Не все в этом мире направлено к лучшему. Никакая неисследованная мудрость не извлекается отсюда. Утешения быть не может».
Из дневника Брехта:
«30.6.42. Я ничего не делал и не буду делать, чтобы «преодолеть» потерю Греты. Покориться происшедшему — что в этом хорошего? Ведь много концов у этой веревки, которые еще надо использовать. Гитлер ее замучил и голод. Гитлер еще жив, и голод властвует над миром. При моей попытке ее спасти я был избит, и сделать ей легче я не сумел. Получившиеся дела следует забыть, но неполучившиеся — нет».
Из стихотворений, посвященных сотруднице М. Ш.
В память хрупкой моей наставницы,Ее глаз, пылавших синим гневным огнем,Ее поношенной накидки, с большимКапюшоном, с широким подолом, я переназвалСозвездие Ориона в созвездие Штеффин.
Глядя теперь в небо и грустно покачивая головой,Я временами слышу слабеющий кашель.
Две речи. Вместо эпилога
Опять был месяц май. После четырнадцатилетнего перерыва Брехт снова направлялся в Москву… Это была в полном смысле триумфальная поездка. Не только потому, что он ехал получать присужденную ему международную Ленинскую премию мира, но и потому, что на сей раз литературное признание, можно сказать, летело далеко впереди него.
Ротационные машины миллионы раз повторяли имя — Брехт. Новое поколение советских переводчиков по примеру своих предшественников 30-х годов и вместе с ветеранами вчитывалось в тексты его произведений, стараясь передать на русском языке содержательность и красоты оригинала. В издательствах комплектовались, редактировались, сдавались в набор и уже печатались новые его книги. Брехтовская драматургия готовилась широко ступить на театральные подмостки…
1955 год означал новый рубеж.

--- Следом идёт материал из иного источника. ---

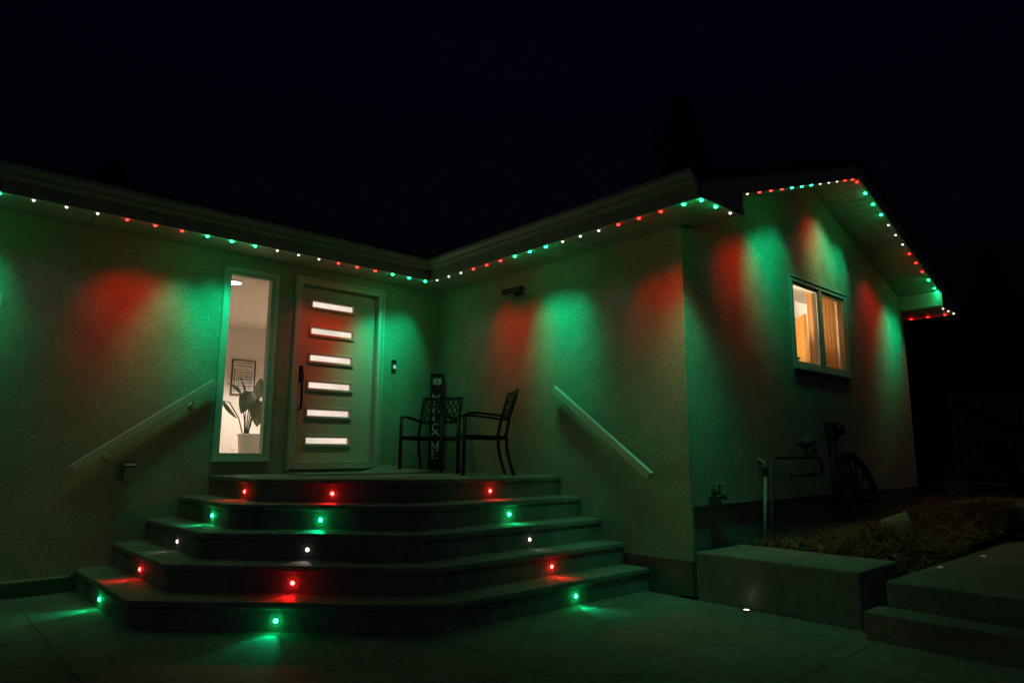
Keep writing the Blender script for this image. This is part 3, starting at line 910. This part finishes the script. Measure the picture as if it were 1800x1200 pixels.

Настала пора массового открытия искусства Брехта для читателя и зрителя…
О решении Комитета по международным Ленинским премиям Брехт узнал в ноябре 1954 года. Редко видели его в таком приподнятом настроении духа, как в то утро во дворе театра «Берлинер ансамбль», когда газеты разнесли эту весть. В кратком интервью местным корреспондентам Брехт сказал, что Ленинская премия мира представляется ему, пожалуй, наиболее почетной наградой из всех существующих ныне, что, как он надеется, она облегчит его работу для дела мира.
Театр «Берлинер ансамбль», созданный за несколько лет до того в ГДР, много значил для Брехта. Он впервые в жизни получил театр, где был всем сразу — драматургом, постановщиком, теоретиком, распорядителем сценической площадки, где реализовывались и развивались его давние новаторские идеи. В те месяцы Брехт был целиком поглощен репетициями. Время московского визита было отнесено на май.
Имелось к тому же чисто психологическое затруднение. С годами Брехт все хуже переносил шумные торжества, приемы, его отпугивало многолюдье новых незнакомых лиц, заданность церемониалов, даже тягостная обязанность — носить галстук.
Можно рассматривать это, если угодно, как маленькую странность, но такую, которая была лишь иным выражением постоянной рабочей сосредоточенности его мысли. Он внутренне противился любым формам рассеивания творческой энергии.
Друзья, сопровождавшие Брехта, это знали и были приятно удивлены, что на сей раз обернулось не так, как обычно.
Вот что произошло на подлете к Москве и на аэродроме, как рассказывает о том находившаяся в этой поездке Кэте Рюлике-Вайлер:
«…Примерно за десять минут перед Москвой он забеспокоился и стал ходить по самолету туда и обратно. Веселое состояние духа обратилось в страх перед чужими людьми, перед новым городом, который, должно быть, очень изменился, перед празднествами и приемами. Когда самолет пошел на посадку, Врехт был настроен почти что панически. Он первым сбежал по трапу. Около двадцати человек прибыли его встречать: писатели, театральные деятели, репортеры, представители посольства ГДР. Брехт и Елена Вайгель с преподнесенными и зажатыми в руках букетами цветов, восклицания, голоса, смех… — и я не верила своим глазам: в сопровождении столь многих людей он, довольный, спешил через летное поле, подхваченный под руки, слева и справа, смеясь, о чем-то рассказывая, чувствуя себя совершенно естественно и явно как дома.